Líderes e estadistas
“Nossos dois últimos governantes não se fizeram pelo mérito intelectual.”
A leitura do livro de Henry Kissinger – Liderança -, lançado, agora, no Brasil em seguida à sua edição nos EUA, ano passado, despertou-me a atenção para as principais causas da carência de líderes, que hoje se verifica em todo o mundo. Trazendo o subtítulo Seis estudos sobre estratégia, a obra reúne ensaios biográficos em torno de grandes estadistas do nosso tempo: Adenauer, que reergueu a Alemanha, após a II Guerra; De Gaulle, que comandou a resistência francesa após a invasão nazista, formou ao lado dos Aliados, naquele conflito mundial e governou seu país num momento de grave crise interna; Nixon, nome que, a meu ver, não teria a dimensão dos demais, sendo de compreender, porém, sua inclusão nesse rol, pela proximidade existente entre ele e o autor e pelo fato de, como Presidente dos EUA, assessorado por Kissinger, haver restabelecido relações diplomáticas com a China; Anwar Sadat, que soube conduzir o Egito à paz com Israel e, ao cabo de sua missão, morreu, assassinado; Lee Kuan Yew, o advogado que teve papel relevante na independência e na consolidação de Cingapura, da qual se tornou uma espécie de pai-fundador; Margareth Thatcher, a dama de ferro, primeira-ministra do Reino Unido e primeira mulher a assumir o posto, como líder do Partido Conservador britânico. Kissinger, em pleno vigor intelectual, na altura dos seus gloriosos cem anos, conclui o magnífico trabalho procurando extrair algumas lições da trajetória desses estadistas, a partir de “pontos em comum” identificados em sua “liderança meritocrática”.

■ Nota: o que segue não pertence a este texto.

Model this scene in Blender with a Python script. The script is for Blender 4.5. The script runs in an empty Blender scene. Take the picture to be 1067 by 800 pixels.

A primeira constatação é a de que todos ascenderam à posição de liderança que exerceram, em seus países, pelo mérito. Todos eles “tinham uma visão penetrante da realidade e uma visão poderosa”; queriam que seus povos seguissem seu caminho, sem forjar consensos e aceitando a controvérsia. E foram capazes de exercer essa missão porque eram dotados de boa formação humanística. Nesse ponto, aliás, reside o centro das considerações que o autor faz, a seguir, procurando fixar as qualidades essenciais de um líder. Adverte, a esse propósito: “a educação humanista ampla e rigorosa que moldou gerações anteriores de líderes saiu de moda”. Contra ela conspiram, de certo modo, as modernas tecnologias, especialmente a que tem como veículo a internet, uma vez que essa nos proporciona uma “abundância de informação”, porém, não nos deixa “mais eruditos” nem “muito menos mais sábios” e tem o inconveniente de nos afastar da “leitura profunda”, que nos permite a reflexão e nos infunde inspiração. “Não admira – acrescenta – que em muitas plataformas de mídias sociais contemporâneas os usuários se dividam em seguidores e influenciadores: não há líderes.” Conclui o autor enfatizando a importância da meritocracia na formação de líderes e dizendo que, para o seu revigoramento, “o ensino humanista precisaria retomar sua significação”, a par da formação ética, que enrijece o caráter, “a mais indispensável das qualidades”.
Tais considerações parecem estranhas ao panorama político brasileiro. O perfil de um líder, aí traçado, está longe de corresponder ao dos políticos que predominam, entre nós. Nossos dois últimos governantes não se fizeram pelo mérito intelectual. São líderes populistas, de formação cultural precária, que falam para o seu grupo, incapazes de traçar rumos para a nação. Mas o povo brasileiro – e, em particular, os jovens – tem muito o que lucrar refletindo sobre as lições de Kissinger, aqui resumidas. Elas o ajudam a compreender melhor a importância de um líder, com qualidades de estadista, para os destinos de uma nação. E mostram como a cultura humanística e a formação ética são decisivas para o seu advento.